### Task description
Your task is to repeat all of the data exactly while excluding the pictures.

--------------------

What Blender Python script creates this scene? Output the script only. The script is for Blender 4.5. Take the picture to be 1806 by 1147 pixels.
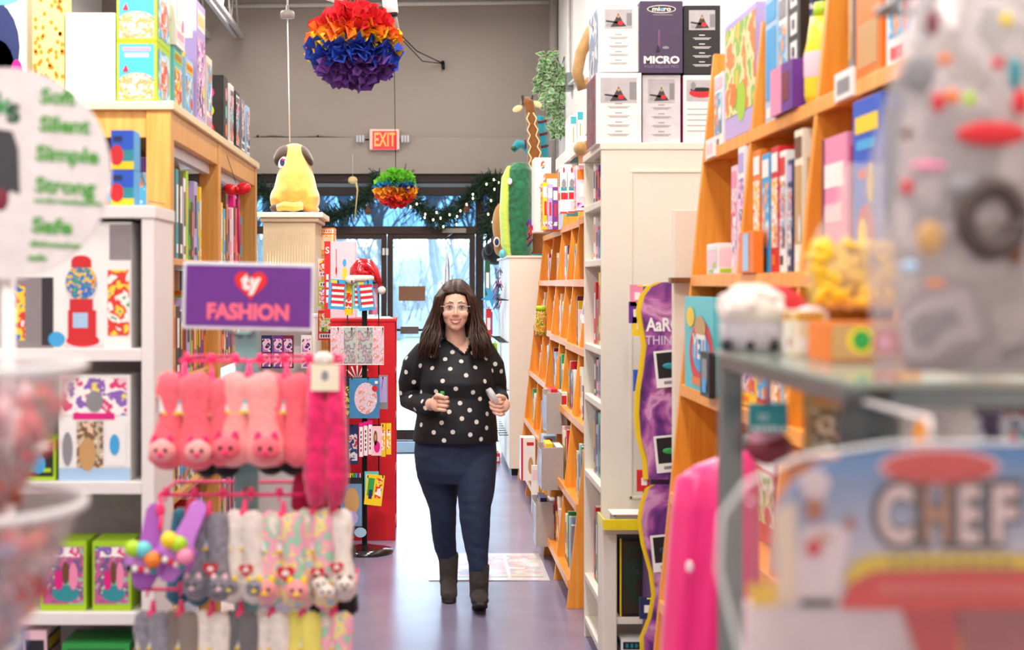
import bpy, math, random
from mathutils import Vector, Matrix, noise
from mathutils.bvhtree import BVHTree
random.seed(7)
for o in list(bpy.data.objects): bpy.data.objects.remove(o)
S = bpy.context.scene
COL = S.collection
PI = math.pi
F, VX, VY, EYE = 2500.0, 750.0, 500.0, 1.67      # focal length in pixels, vanishing point of the aisle, eye height
# ---------------------------------------------------------------- camera
cam = bpy.data.cameras.new('camera')
cam.sensor_width = 36.0
cam.lens = 36.0 * F / 1806
cam.shift_x = (903 - VX) / 1806
cam.shift_y = -(573.5 - VY) / 1806
cam.clip_start = 0.05; cam.clip_end = 300
cam.dof.use_dof = True
cam.dof.focus_distance = 8.8
cam.dof.aperture_fstop = 3.0
co = bpy.data.objects.new('camera', cam); COL.objects.link(co)
co.location = (0, 0, EYE); co.rotation_euler = (PI / 2, 0, 0)
S.camera = co
S.view_settings.view_transform = 'Standard'; S.view_settings.look = 'None'
S.view_settings.gamma = 1; S.view_settings.use_curve_mapping = False
S.view_settings.exposure = 0.7
# ---------------------------------------------------------------- sky and lights
w = bpy.data.worlds.new('sky'); S.world = w; w.use_nodes = True
bg = w.node_tree.nodes['Background']
bg.inputs[0].default_value = (0.66, 0.83, 1.0, 1); bg.inputs[1].default_value = 9.0
def area(name, loc, sx, sy, e, col=(1, .97, .95), rot=(0, 0, 0)):
    l = bpy.data.lights.new(name, 'AREA'); l.shape = 'RECTANGLE'; l.size = sx; l.size_y = sy
    l.energy = e; l.color = col
    o = bpy.data.objects.new(name, l); COL.objects.link(o); o.location = loc; o.rotation_euler = rot
    return o
LAMPS = [(x, y) for y in (0.6, 3.2, 5.8, 8.4, 11.0, 13.3) for x in (-1.9, 0.35)]
for x, y in LAMPS:
    area('ceiling_tube_light', (x, y, 4.47), 0.3, 1.3, (30 if y < 12 else 14) if y > 2 else 40)
def spot(name, loc, tgt, e, ang, col=(1, .93, .82)):
    l = bpy.data.lights.new(name, 'SPOT'); l.energy = e; l.spot_size = math.radians(ang); l.spot_blend = .6
    l.color = col; l.shadow_soft_size = .05
    o = bpy.data.objects.new(name, l); COL.objects.link(o); o.location = loc
    o.rotation_euler = (Vector(tgt) - Vector(loc)).to_track_quat('-Z', 'Y').to_euler()
spot('track_spot', (-1.0, 9.55, 4.6), (-.92, 10.0, 2.4), 500, 30)
spot('track_spot', (-1.2, 3.6, 4.3), (-1.2, 5.1, 2.45), 300, 40)
spot('track_spot', (0.2, 4.2, 4.4), (1.0, 6.3, 2.2), 25, 50)
spot('track_spot', (0.1, 6.0, 4.4), (0.9, 9.2, 1.6), 200, 60)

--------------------

### Exercise result
What Blender Python script creates this scene? Output the script only. The script is for Blender 4.5. Take the picture to be 1806 by 1147 pixels.
import bpy, math, random
from mathutils import Vector, Matrix, noise
from mathutils.bvhtree import BVHTree
random.seed(7)
for o in list(bpy.data.objects): bpy.data.objects.remove(o)
S = bpy.context.scene
COL = S.collection
PI = math.pi
F, VX, VY, EYE = 2500.0, 750.0, 500.0, 1.67      # focal length in pixels, vanishing point of the aisle, eye height
# ---------------------------------------------------------------- camera
cam = bpy.data.cameras.new('camera')
cam.sensor_width = 36.0
cam.lens = 36.0 * F / 1806
cam.shift_x = (903 - VX) / 1806
cam.shift_y = -(573.5 - VY) / 1806
cam.clip_start = 0.05; cam.clip_end = 300
cam.dof.use_dof = True
cam.dof.focus_distance = 8.8
cam.dof.aperture_fstop = 3.0
co = bpy.data.objects.new('camera', cam); COL.objects.link(co)
co.location = (0, 0, EYE); co.rotation_euler = (PI / 2, 0, 0)
S.camera = co
S.view_settings.view_transform = 'Standard'; S.view_settings.look = 'None'
S.view_settings.gamma = 1; S.view_settings.use_curve_mapping = False
S.view_settings.exposure = 0.7
# ---------------------------------------------------------------- sky and lights
w = bpy.data.worlds.new('sky'); S.world = w; w.use_nodes = True
bg = w.node_tree.nodes['Background']
bg.inputs[0].default_value = (0.66, 0.83, 1.0, 1); bg.inputs[1].default_value = 9.0
def area(name, loc, sx, sy, e, col=(1, .97, .95), rot=(0, 0, 0)):
    l = bpy.data.lights.new(name, 'AREA'); l.shape = 'RECTANGLE'; l.size = sx; l.size_y = sy
    l.energy = e; l.color = col
    o = bpy.data.objects.new(name, l); COL.objects.link(o); o.location = loc; o.rotation_euler = rot
    return o
LAMPS = [(x, y) for y in (0.6, 3.2, 5.8, 8.4, 11.0, 13.3) for x in (-1.9, 0.35)]
for x, y in LAMPS:
    area('ceiling_tube_light', (x, y, 4.47), 0.3, 1.3, (30 if y < 12 else 14) if y > 2 else 40)
def spot(name, loc, tgt, e, ang, col=(1, .93, .82)):
    l = bpy.data.lights.new(name, 'SPOT'); l.energy = e; l.spot_size = math.radians(ang); l.spot_blend = .6
    l.color = col; l.shadow_soft_size = .05
    o = bpy.data.objects.new(name, l); COL.objects.link(o); o.location = loc
    o.rotation_euler = (Vector(tgt) - Vector(loc)).to_track_quat('-Z', 'Y').to_euler()
spot('track_spot', (-1.0, 9.55, 4.6), (-.92, 10.0, 2.4), 500, 30)
spot('track_spot', (-1.2, 3.6, 4.3), (-1.2, 5.1, 2.45), 300, 40)
spot('track_spot', (0.2, 4.2, 4.4), (1.0, 6.3, 2.2), 25, 50)
spot('track_spot', (0.1, 6.0, 4.4), (0.9, 9.2, 1.6), 200, 60)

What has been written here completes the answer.